begin Data provided

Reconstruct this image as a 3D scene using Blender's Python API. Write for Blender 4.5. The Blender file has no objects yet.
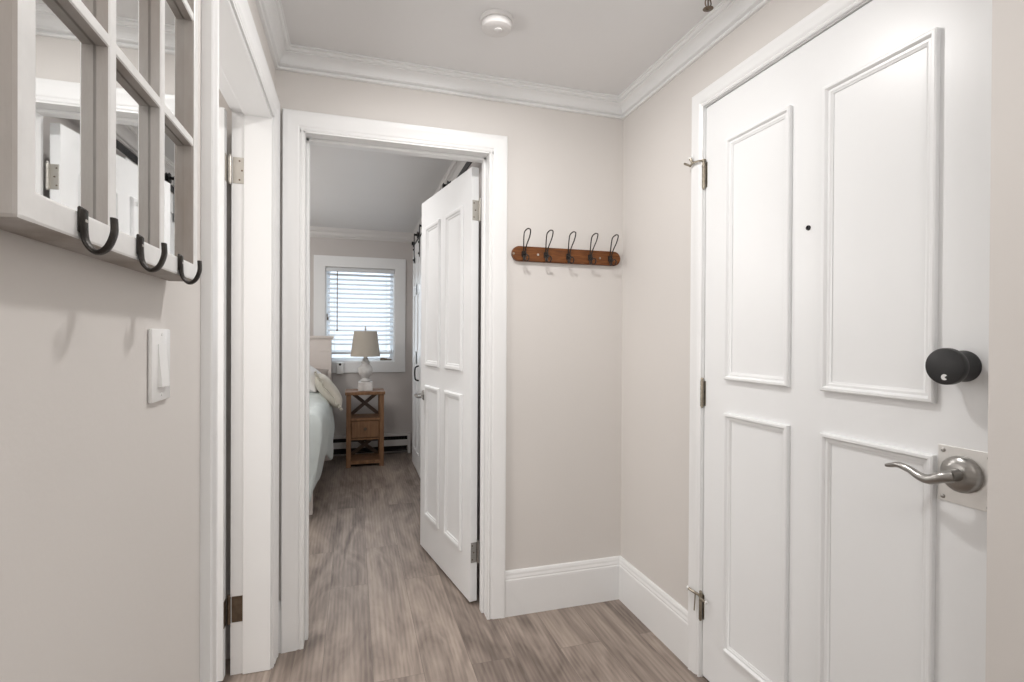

end Data provided
begin Data provided

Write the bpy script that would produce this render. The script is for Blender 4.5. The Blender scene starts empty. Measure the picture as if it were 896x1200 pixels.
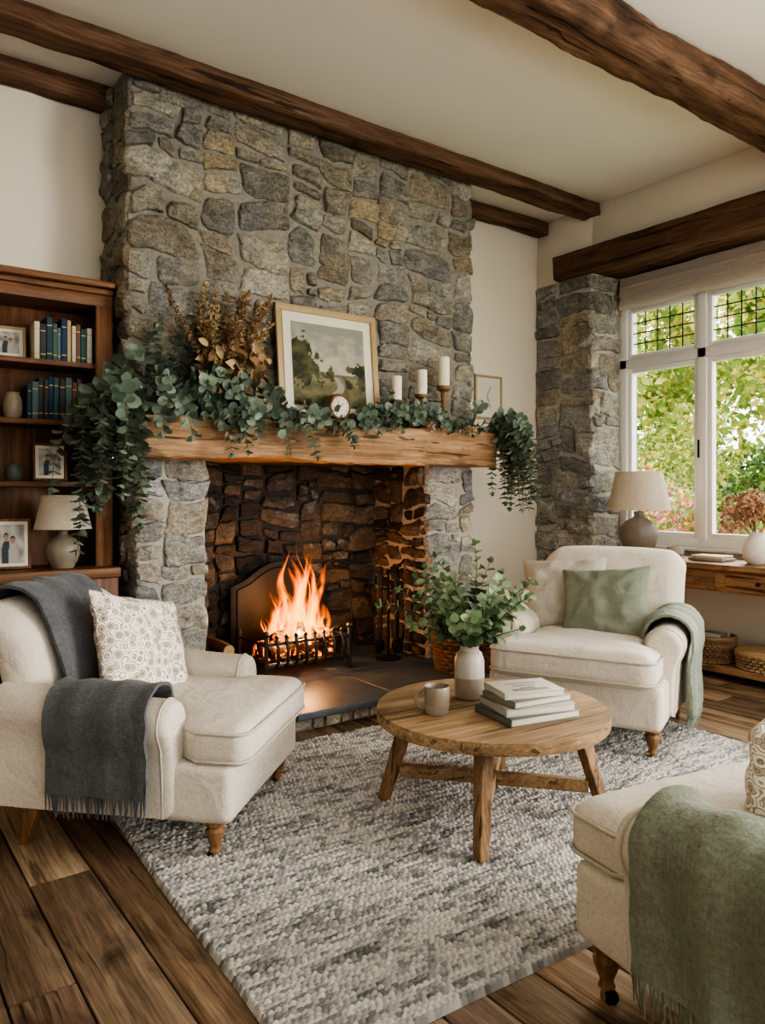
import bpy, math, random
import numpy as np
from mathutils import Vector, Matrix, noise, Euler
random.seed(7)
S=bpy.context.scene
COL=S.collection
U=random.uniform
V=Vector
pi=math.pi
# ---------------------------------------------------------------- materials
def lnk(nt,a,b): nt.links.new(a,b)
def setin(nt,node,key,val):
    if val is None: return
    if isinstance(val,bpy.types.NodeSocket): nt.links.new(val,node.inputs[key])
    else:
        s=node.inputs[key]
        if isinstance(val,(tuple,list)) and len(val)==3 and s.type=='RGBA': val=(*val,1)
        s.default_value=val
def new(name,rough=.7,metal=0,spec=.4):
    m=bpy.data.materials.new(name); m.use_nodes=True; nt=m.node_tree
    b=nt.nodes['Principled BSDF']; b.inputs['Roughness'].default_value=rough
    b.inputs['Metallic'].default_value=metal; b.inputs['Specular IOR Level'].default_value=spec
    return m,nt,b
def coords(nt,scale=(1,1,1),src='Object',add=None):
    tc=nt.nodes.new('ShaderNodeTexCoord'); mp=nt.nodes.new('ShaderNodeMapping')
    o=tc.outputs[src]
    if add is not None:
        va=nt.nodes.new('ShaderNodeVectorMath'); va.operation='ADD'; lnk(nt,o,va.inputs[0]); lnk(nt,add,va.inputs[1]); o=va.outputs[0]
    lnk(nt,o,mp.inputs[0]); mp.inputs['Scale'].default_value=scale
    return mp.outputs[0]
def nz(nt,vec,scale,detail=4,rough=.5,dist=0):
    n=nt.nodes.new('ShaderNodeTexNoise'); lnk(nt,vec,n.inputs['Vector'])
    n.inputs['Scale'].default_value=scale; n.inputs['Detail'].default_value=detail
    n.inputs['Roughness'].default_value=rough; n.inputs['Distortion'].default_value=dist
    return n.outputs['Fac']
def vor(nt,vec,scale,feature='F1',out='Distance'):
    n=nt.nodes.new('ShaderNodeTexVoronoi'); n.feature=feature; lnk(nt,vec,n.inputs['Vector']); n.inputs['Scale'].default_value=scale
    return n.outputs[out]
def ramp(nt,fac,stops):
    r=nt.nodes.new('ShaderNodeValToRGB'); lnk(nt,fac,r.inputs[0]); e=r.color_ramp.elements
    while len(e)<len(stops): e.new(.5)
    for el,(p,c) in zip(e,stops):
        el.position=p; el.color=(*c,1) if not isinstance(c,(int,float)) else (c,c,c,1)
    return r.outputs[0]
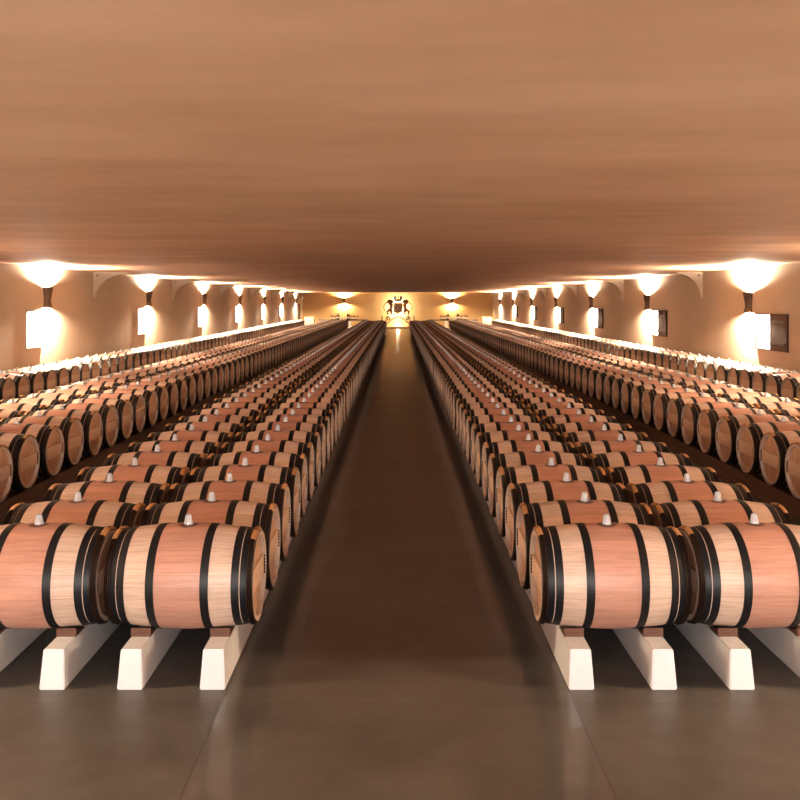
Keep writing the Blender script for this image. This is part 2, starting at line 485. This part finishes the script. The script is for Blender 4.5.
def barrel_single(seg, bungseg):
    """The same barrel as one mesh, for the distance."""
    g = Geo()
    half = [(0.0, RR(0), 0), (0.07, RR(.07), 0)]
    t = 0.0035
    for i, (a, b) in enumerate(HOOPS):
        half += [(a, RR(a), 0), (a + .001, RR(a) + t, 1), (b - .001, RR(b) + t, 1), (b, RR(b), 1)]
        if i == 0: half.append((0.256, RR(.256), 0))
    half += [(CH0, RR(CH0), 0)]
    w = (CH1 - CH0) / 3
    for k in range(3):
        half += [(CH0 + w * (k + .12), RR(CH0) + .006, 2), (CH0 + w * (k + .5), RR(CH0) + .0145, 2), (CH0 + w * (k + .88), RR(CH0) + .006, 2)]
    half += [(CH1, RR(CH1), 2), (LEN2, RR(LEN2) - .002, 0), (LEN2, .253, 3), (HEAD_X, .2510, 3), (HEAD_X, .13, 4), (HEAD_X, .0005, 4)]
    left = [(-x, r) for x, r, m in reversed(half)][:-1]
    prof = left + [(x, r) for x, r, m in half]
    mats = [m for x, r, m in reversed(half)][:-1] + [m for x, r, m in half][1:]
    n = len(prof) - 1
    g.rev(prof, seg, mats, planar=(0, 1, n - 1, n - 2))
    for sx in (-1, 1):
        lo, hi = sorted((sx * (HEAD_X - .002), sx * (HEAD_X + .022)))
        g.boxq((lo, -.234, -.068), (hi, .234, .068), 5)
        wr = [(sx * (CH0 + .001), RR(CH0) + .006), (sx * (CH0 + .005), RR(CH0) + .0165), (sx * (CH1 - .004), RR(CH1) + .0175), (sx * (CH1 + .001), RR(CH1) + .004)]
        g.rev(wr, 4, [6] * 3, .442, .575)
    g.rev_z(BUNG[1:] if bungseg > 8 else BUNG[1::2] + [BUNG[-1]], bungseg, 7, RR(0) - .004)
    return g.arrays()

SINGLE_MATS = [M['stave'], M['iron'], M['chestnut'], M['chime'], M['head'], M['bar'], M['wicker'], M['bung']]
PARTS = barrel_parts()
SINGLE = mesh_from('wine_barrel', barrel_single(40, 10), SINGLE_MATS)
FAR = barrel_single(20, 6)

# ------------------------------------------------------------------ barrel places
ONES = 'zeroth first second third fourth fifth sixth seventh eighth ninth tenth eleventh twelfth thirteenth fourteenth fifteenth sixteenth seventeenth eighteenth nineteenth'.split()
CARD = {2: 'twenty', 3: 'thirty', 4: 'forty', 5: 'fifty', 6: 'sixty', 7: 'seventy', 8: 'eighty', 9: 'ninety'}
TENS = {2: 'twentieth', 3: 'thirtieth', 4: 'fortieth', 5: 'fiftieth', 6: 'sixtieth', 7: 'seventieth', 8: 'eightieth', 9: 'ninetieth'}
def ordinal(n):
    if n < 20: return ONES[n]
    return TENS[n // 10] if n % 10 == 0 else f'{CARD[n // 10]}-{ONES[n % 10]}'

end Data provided

*Given exercise*.
Report how many lines hold the string "Write", giving the number and nothing else.

*Final result*.
2